* Goal of the exercise:
Your task is to extract every line from the material below exactly.

* Data section:
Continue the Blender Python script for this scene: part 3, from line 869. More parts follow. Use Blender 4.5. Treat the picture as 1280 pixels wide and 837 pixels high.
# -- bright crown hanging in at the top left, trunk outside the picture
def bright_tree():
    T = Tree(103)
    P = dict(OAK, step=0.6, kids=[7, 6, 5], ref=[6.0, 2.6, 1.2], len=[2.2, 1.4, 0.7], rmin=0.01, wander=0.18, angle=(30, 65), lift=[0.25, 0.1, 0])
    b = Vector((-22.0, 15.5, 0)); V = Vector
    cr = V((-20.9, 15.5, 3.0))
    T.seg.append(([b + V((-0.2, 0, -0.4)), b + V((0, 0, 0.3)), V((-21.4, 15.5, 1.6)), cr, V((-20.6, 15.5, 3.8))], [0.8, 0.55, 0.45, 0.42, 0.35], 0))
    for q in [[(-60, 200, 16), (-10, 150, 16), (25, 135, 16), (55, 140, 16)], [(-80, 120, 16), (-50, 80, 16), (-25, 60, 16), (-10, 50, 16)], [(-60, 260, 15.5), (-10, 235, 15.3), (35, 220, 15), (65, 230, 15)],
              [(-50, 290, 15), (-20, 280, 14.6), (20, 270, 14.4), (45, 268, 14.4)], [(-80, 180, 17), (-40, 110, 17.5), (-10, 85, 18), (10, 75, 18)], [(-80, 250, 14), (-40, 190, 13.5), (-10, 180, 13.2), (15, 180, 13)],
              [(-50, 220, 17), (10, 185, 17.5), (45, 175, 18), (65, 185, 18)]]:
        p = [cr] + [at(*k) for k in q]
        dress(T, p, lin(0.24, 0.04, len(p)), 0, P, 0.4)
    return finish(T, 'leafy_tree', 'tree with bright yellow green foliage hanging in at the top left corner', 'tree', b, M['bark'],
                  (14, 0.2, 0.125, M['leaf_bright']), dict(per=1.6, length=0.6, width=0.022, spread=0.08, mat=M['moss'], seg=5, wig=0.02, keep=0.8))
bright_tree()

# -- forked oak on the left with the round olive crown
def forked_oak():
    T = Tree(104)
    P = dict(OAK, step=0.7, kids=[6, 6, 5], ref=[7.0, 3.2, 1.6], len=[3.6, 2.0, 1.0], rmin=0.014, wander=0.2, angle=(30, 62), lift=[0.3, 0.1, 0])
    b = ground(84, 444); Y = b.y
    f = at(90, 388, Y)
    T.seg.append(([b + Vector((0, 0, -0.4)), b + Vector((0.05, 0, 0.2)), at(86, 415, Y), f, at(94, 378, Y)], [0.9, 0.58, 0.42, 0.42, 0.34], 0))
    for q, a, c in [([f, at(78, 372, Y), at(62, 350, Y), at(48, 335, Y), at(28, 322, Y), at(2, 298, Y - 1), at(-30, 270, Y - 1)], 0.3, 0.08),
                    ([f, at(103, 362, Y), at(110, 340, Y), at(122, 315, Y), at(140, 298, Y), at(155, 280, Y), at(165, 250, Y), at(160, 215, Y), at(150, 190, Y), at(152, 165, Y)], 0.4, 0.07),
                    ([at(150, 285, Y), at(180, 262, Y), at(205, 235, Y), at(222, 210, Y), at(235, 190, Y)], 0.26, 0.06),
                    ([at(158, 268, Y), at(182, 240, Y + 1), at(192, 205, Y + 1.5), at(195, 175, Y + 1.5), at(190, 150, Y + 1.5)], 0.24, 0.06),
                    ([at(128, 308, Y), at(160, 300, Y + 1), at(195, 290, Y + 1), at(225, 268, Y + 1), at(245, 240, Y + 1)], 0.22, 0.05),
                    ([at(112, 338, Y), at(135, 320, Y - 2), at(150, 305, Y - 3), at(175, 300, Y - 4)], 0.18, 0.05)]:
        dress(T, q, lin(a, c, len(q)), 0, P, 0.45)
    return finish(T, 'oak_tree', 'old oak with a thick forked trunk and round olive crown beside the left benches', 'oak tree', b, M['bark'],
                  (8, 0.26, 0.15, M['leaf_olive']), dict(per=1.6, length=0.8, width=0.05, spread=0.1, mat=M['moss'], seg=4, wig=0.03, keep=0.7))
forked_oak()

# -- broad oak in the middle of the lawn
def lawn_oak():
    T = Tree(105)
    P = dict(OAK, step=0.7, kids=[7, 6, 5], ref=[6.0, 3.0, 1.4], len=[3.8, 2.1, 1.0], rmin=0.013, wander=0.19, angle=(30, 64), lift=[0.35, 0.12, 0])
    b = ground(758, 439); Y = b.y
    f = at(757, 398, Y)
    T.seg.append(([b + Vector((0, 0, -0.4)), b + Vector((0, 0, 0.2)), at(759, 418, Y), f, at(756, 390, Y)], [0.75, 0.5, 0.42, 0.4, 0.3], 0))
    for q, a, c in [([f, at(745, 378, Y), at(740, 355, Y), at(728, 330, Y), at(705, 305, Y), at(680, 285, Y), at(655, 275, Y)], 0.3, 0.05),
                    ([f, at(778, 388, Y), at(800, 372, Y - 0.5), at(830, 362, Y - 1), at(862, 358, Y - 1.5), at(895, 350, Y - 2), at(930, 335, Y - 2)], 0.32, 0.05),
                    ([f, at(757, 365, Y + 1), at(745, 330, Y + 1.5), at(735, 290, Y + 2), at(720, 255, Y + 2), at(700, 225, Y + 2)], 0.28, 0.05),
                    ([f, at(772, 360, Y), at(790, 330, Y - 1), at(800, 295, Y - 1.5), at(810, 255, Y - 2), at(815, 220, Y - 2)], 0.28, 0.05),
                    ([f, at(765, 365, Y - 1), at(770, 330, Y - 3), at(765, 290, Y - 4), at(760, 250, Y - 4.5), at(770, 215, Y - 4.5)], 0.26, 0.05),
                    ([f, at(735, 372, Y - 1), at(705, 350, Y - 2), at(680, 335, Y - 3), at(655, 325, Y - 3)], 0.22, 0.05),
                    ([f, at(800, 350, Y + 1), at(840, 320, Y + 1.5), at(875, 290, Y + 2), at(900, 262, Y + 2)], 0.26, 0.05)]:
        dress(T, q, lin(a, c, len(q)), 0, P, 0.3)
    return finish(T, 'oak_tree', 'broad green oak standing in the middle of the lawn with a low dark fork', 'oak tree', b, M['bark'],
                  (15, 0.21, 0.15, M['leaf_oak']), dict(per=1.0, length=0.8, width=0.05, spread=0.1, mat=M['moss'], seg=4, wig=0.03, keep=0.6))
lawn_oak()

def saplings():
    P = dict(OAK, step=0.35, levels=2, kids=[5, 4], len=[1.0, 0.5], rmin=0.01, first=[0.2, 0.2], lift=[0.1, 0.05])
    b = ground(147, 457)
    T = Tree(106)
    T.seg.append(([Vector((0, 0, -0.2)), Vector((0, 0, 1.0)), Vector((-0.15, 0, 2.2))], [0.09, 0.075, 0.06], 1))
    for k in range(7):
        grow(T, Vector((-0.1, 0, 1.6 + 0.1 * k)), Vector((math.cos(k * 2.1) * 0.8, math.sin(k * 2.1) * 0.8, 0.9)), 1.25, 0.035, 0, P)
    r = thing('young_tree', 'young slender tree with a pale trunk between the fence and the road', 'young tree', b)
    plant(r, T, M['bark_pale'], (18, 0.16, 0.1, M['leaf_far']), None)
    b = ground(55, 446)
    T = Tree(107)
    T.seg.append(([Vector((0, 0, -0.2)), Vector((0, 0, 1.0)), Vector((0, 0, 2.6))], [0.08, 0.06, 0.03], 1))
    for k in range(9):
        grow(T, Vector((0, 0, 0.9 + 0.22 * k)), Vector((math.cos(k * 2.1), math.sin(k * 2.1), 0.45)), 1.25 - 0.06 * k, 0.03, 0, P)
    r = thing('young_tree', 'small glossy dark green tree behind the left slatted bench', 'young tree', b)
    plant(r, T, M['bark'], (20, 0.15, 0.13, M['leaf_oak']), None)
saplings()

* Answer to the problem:
Continue the Blender Python script for this scene: part 3, from line 869. More parts follow. Use Blender 4.5. Treat the picture as 1280 pixels wide and 837 pixels high.
# -- bright crown hanging in at the top left, trunk outside the picture
def bright_tree():
    T = Tree(103)
    P = dict(OAK, step=0.6, kids=[7, 6, 5], ref=[6.0, 2.6, 1.2], len=[2.2, 1.4, 0.7], rmin=0.01, wander=0.18, angle=(30, 65), lift=[0.25, 0.1, 0])
    b = Vector((-22.0, 15.5, 0)); V = Vector
    cr = V((-20.9, 15.5, 3.0))
    T.seg.append(([b + V((-0.2, 0, -0.4)), b + V((0, 0, 0.3)), V((-21.4, 15.5, 1.6)), cr, V((-20.6, 15.5, 3.8))], [0.8, 0.55, 0.45, 0.42, 0.35], 0))
    for q in [[(-60, 200, 16), (-10, 150, 16), (25, 135, 16), (55, 140, 16)], [(-80, 120, 16), (-50, 80, 16), (-25, 60, 16), (-10, 50, 16)], [(-60, 260, 15.5), (-10, 235, 15.3), (35, 220, 15), (65, 230, 15)],
              [(-50, 290, 15), (-20, 280, 14.6), (20, 270, 14.4), (45, 268, 14.4)], [(-80, 180, 17), (-40, 110, 17.5), (-10, 85, 18), (10, 75, 18)], [(-80, 250, 14), (-40, 190, 13.5), (-10, 180, 13.2), (15, 180, 13)],
              [(-50, 220, 17), (10, 185, 17.5), (45, 175, 18), (65, 185, 18)]]:
        p = [cr] + [at(*k) for k in q]
        dress(T, p, lin(0.24, 0.04, len(p)), 0, P, 0.4)
    return finish(T, 'leafy_tree', 'tree with bright yellow green foliage hanging in at the top left corner', 'tree', b, M['bark'],
                  (14, 0.2, 0.125, M['leaf_bright']), dict(per=1.6, length=0.6, width=0.022, spread=0.08, mat=M['moss'], seg=5, wig=0.02, keep=0.8))
bright_tree()

# -- forked oak on the left with the round olive crown
def forked_oak():
    T = Tree(104)
    P = dict(OAK, step=0.7, kids=[6, 6, 5], ref=[7.0, 3.2, 1.6], len=[3.6, 2.0, 1.0], rmin=0.014, wander=0.2, angle=(30, 62), lift=[0.3, 0.1, 0])
    b = ground(84, 444); Y = b.y
    f = at(90, 388, Y)
    T.seg.append(([b + Vector((0, 0, -0.4)), b + Vector((0.05, 0, 0.2)), at(86, 415, Y), f, at(94, 378, Y)], [0.9, 0.58, 0.42, 0.42, 0.34], 0))
    for q, a, c in [([f, at(78, 372, Y), at(62, 350, Y), at(48, 335, Y), at(28, 322, Y), at(2, 298, Y - 1), at(-30, 270, Y - 1)], 0.3, 0.08),
                    ([f, at(103, 362, Y), at(110, 340, Y), at(122, 315, Y), at(140, 298, Y), at(155, 280, Y), at(165, 250, Y), at(160, 215, Y), at(150, 190, Y), at(152, 165, Y)], 0.4, 0.07),
                    ([at(150, 285, Y), at(180, 262, Y), at(205, 235, Y), at(222, 210, Y), at(235, 190, Y)], 0.26, 0.06),
                    ([at(158, 268, Y), at(182, 240, Y + 1), at(192, 205, Y + 1.5), at(195, 175, Y + 1.5), at(190, 150, Y + 1.5)], 0.24, 0.06),
                    ([at(128, 308, Y), at(160, 300, Y + 1), at(195, 290, Y + 1), at(225, 268, Y + 1), at(245, 240, Y + 1)], 0.22, 0.05),
                    ([at(112, 338, Y), at(135, 320, Y - 2), at(150, 305, Y - 3), at(175, 300, Y - 4)], 0.18, 0.05)]:
        dress(T, q, lin(a, c, len(q)), 0, P, 0.45)
    return finish(T, 'oak_tree', 'old oak with a thick forked trunk and round olive crown beside the left benches', 'oak tree', b, M['bark'],
                  (8, 0.26, 0.15, M['leaf_olive']), dict(per=1.6, length=0.8, width=0.05, spread=0.1, mat=M['moss'], seg=4, wig=0.03, keep=0.7))
forked_oak()

# -- broad oak in the middle of the lawn
def lawn_oak():
    T = Tree(105)
    P = dict(OAK, step=0.7, kids=[7, 6, 5], ref=[6.0, 3.0, 1.4], len=[3.8, 2.1, 1.0], rmin=0.013, wander=0.19, angle=(30, 64), lift=[0.35, 0.12, 0])
    b = ground(758, 439); Y = b.y
    f = at(757, 398, Y)
    T.seg.append(([b + Vector((0, 0, -0.4)), b + Vector((0, 0, 0.2)), at(759, 418, Y), f, at(756, 390, Y)], [0.75, 0.5, 0.42, 0.4, 0.3], 0))
    for q, a, c in [([f, at(745, 378, Y), at(740, 355, Y), at(728, 330, Y), at(705, 305, Y), at(680, 285, Y), at(655, 275, Y)], 0.3, 0.05),
                    ([f, at(778, 388, Y), at(800, 372, Y - 0.5), at(830, 362, Y - 1), at(862, 358, Y - 1.5), at(895, 350, Y - 2), at(930, 335, Y - 2)], 0.32, 0.05),
                    ([f, at(757, 365, Y + 1), at(745, 330, Y + 1.5), at(735, 290, Y + 2), at(720, 255, Y + 2), at(700, 225, Y + 2)], 0.28, 0.05),
                    ([f, at(772, 360, Y), at(790, 330, Y - 1), at(800, 295, Y - 1.5), at(810, 255, Y - 2), at(815, 220, Y - 2)], 0.28, 0.05),
                    ([f, at(765, 365, Y - 1), at(770, 330, Y - 3), at(765, 290, Y - 4), at(760, 250, Y - 4.5), at(770, 215, Y - 4.5)], 0.26, 0.05),
                    ([f, at(735, 372, Y - 1), at(705, 350, Y - 2), at(680, 335, Y - 3), at(655, 325, Y - 3)], 0.22, 0.05),
                    ([f, at(800, 350, Y + 1), at(840, 320, Y + 1.5), at(875, 290, Y + 2), at(900, 262, Y + 2)], 0.26, 0.05)]:
        dress(T, q, lin(a, c, len(q)), 0, P, 0.3)
    return finish(T, 'oak_tree', 'broad green oak standing in the middle of the lawn with a low dark fork', 'oak tree', b, M['bark'],
                  (15, 0.21, 0.15, M['leaf_oak']), dict(per=1.0, length=0.8, width=0.05, spread=0.1, mat=M['moss'], seg=4, wig=0.03, keep=0.6))
lawn_oak()

def saplings():
    P = dict(OAK, step=0.35, levels=2, kids=[5, 4], len=[1.0, 0.5], rmin=0.01, first=[0.2, 0.2], lift=[0.1, 0.05])
    b = ground(147, 457)
    T = Tree(106)
    T.seg.append(([Vector((0, 0, -0.2)), Vector((0, 0, 1.0)), Vector((-0.15, 0, 2.2))], [0.09, 0.075, 0.06], 1))
    for k in range(7):
        grow(T, Vector((-0.1, 0, 1.6 + 0.1 * k)), Vector((math.cos(k * 2.1) * 0.8, math.sin(k * 2.1) * 0.8, 0.9)), 1.25, 0.035, 0, P)
    r = thing('young_tree', 'young slender tree with a pale trunk between the fence and the road', 'young tree', b)
    plant(r, T, M['bark_pale'], (18, 0.16, 0.1, M['leaf_far']), None)
    b = ground(55, 446)
    T = Tree(107)
    T.seg.append(([Vector((0, 0, -0.2)), Vector((0, 0, 1.0)), Vector((0, 0, 2.6))], [0.08, 0.06, 0.03], 1))
    for k in range(9):
        grow(T, Vector((0, 0, 0.9 + 0.22 * k)), Vector((math.cos(k * 2.1), math.sin(k * 2.1), 0.45)), 1.25 - 0.06 * k, 0.03, 0, P)
    r = thing('young_tree', 'small glossy dark green tree behind the left slatted bench', 'young tree', b)
    plant(r, T, M['bark'], (20, 0.15, 0.13, M['leaf_oak']), None)
saplings()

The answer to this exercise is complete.